:: YOUR GOAL ::
Beginning with the first line below, please repeat the material exactly, ending with the line that includes "return Vector((0, 0, CAM_Z))".

:: STORED DATA ::
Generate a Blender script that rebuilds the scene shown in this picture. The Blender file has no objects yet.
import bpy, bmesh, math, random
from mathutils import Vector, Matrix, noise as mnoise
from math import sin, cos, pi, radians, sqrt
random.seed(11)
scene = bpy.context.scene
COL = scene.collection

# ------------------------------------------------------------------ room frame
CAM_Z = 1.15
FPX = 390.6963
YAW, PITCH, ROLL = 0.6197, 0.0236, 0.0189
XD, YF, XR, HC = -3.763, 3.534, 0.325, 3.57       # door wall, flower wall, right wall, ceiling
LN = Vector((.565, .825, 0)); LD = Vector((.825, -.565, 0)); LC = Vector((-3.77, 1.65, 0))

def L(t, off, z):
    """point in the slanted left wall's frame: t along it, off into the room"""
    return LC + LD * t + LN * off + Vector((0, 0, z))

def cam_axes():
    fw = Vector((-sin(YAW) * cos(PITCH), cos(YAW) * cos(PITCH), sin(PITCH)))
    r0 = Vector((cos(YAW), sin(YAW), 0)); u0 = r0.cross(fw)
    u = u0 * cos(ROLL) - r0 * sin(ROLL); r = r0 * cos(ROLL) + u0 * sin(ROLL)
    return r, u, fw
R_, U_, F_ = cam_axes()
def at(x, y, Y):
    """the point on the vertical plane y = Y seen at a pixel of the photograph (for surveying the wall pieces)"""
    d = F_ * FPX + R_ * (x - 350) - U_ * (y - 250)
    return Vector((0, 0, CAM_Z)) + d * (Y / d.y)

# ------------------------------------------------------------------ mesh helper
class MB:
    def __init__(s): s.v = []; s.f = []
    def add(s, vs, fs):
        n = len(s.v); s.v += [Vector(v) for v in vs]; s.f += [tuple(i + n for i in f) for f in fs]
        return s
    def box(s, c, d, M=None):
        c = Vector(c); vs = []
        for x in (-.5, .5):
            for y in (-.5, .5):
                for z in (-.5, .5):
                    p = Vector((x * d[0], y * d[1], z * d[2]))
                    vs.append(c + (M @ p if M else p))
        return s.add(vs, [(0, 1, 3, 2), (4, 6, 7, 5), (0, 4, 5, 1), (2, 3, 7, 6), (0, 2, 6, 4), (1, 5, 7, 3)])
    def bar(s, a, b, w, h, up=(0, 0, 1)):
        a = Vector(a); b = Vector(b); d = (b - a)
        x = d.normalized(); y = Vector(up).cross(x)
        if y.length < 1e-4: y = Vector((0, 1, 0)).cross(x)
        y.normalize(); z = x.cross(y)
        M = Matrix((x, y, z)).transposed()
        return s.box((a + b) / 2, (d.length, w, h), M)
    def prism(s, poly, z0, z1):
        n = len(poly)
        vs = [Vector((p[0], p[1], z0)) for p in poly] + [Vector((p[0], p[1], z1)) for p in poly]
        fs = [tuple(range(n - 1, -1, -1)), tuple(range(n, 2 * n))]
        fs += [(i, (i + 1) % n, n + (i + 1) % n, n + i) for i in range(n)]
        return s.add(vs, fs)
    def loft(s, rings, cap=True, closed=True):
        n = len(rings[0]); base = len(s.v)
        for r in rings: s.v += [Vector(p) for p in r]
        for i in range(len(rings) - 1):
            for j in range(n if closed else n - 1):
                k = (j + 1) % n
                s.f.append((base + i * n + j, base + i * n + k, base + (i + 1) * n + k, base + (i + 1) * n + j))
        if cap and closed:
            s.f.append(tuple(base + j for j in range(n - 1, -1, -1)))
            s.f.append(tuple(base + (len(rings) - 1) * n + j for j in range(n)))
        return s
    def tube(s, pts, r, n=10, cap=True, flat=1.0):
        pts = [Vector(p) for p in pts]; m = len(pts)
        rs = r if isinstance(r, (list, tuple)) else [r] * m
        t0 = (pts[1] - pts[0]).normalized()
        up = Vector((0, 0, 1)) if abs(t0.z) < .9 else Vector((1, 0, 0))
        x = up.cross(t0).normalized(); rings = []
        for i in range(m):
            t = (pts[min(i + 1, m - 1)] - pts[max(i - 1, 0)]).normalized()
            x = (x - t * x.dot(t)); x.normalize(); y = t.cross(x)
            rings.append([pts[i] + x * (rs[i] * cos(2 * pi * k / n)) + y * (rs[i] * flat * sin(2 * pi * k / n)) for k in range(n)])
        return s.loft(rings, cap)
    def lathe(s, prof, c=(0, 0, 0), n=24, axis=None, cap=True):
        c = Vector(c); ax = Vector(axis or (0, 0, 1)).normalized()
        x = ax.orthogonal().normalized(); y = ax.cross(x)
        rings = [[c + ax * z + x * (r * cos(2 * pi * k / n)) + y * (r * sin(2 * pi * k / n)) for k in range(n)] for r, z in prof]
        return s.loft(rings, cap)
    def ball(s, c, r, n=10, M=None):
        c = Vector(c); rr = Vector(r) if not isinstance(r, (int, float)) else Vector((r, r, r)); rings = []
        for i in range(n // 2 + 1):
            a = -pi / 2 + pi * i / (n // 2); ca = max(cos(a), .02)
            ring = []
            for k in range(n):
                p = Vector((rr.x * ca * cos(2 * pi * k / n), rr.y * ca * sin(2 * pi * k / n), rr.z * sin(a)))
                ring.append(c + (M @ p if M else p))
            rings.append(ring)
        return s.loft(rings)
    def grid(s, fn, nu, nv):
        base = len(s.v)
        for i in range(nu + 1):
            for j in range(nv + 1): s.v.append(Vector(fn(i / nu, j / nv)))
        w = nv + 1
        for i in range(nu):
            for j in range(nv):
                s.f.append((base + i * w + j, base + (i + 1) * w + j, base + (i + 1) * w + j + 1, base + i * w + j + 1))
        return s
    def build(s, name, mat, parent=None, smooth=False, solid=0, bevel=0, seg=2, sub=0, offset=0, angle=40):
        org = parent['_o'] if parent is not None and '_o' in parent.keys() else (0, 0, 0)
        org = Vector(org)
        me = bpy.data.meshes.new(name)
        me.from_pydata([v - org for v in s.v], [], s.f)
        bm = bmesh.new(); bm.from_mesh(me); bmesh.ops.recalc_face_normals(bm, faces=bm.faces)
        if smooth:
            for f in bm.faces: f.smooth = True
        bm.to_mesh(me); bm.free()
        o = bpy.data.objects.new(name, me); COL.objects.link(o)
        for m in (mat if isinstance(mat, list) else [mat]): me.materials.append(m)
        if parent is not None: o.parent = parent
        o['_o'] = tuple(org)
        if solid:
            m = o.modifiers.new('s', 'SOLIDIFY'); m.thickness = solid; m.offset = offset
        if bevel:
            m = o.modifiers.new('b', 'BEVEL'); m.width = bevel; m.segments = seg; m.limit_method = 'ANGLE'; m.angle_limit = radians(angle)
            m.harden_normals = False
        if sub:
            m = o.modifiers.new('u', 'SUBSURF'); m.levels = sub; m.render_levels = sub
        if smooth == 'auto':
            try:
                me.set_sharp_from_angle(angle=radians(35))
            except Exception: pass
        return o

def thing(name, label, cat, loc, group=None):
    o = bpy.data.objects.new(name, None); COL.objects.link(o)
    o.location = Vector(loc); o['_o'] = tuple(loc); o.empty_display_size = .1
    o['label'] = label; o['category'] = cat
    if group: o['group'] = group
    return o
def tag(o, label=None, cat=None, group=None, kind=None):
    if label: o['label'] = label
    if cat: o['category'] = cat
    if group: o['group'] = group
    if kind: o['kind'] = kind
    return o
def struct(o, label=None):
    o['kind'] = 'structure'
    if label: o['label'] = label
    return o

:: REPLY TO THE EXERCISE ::
Generate a Blender script that rebuilds the scene shown in this picture. The Blender file has no objects yet.
import bpy, bmesh, math, random
from mathutils import Vector, Matrix, noise as mnoise
from math import sin, cos, pi, radians, sqrt
random.seed(11)
scene = bpy.context.scene
COL = scene.collection

# ------------------------------------------------------------------ room frame
CAM_Z = 1.15
FPX = 390.6963
YAW, PITCH, ROLL = 0.6197, 0.0236, 0.0189
XD, YF, XR, HC = -3.763, 3.534, 0.325, 3.57       # door wall, flower wall, right wall, ceiling
LN = Vector((.565, .825, 0)); LD = Vector((.825, -.565, 0)); LC = Vector((-3.77, 1.65, 0))

def L(t, off, z):
    """point in the slanted left wall's frame: t along it, off into the room"""
    return LC + LD * t + LN * off + Vector((0, 0, z))

def cam_axes():
    fw = Vector((-sin(YAW) * cos(PITCH), cos(YAW) * cos(PITCH), sin(PITCH)))
    r0 = Vector((cos(YAW), sin(YAW), 0)); u0 = r0.cross(fw)
    u = u0 * cos(ROLL) - r0 * sin(ROLL); r = r0 * cos(ROLL) + u0 * sin(ROLL)
    return r, u, fw
R_, U_, F_ = cam_axes()
def at(x, y, Y):
    """the point on the vertical plane y = Y seen at a pixel of the photograph (for surveying the wall pieces)"""
    d = F_ * FPX + R_ * (x - 350) - U_ * (y - 250)
    return Vector((0, 0, CAM_Z)) + d * (Y / d.y)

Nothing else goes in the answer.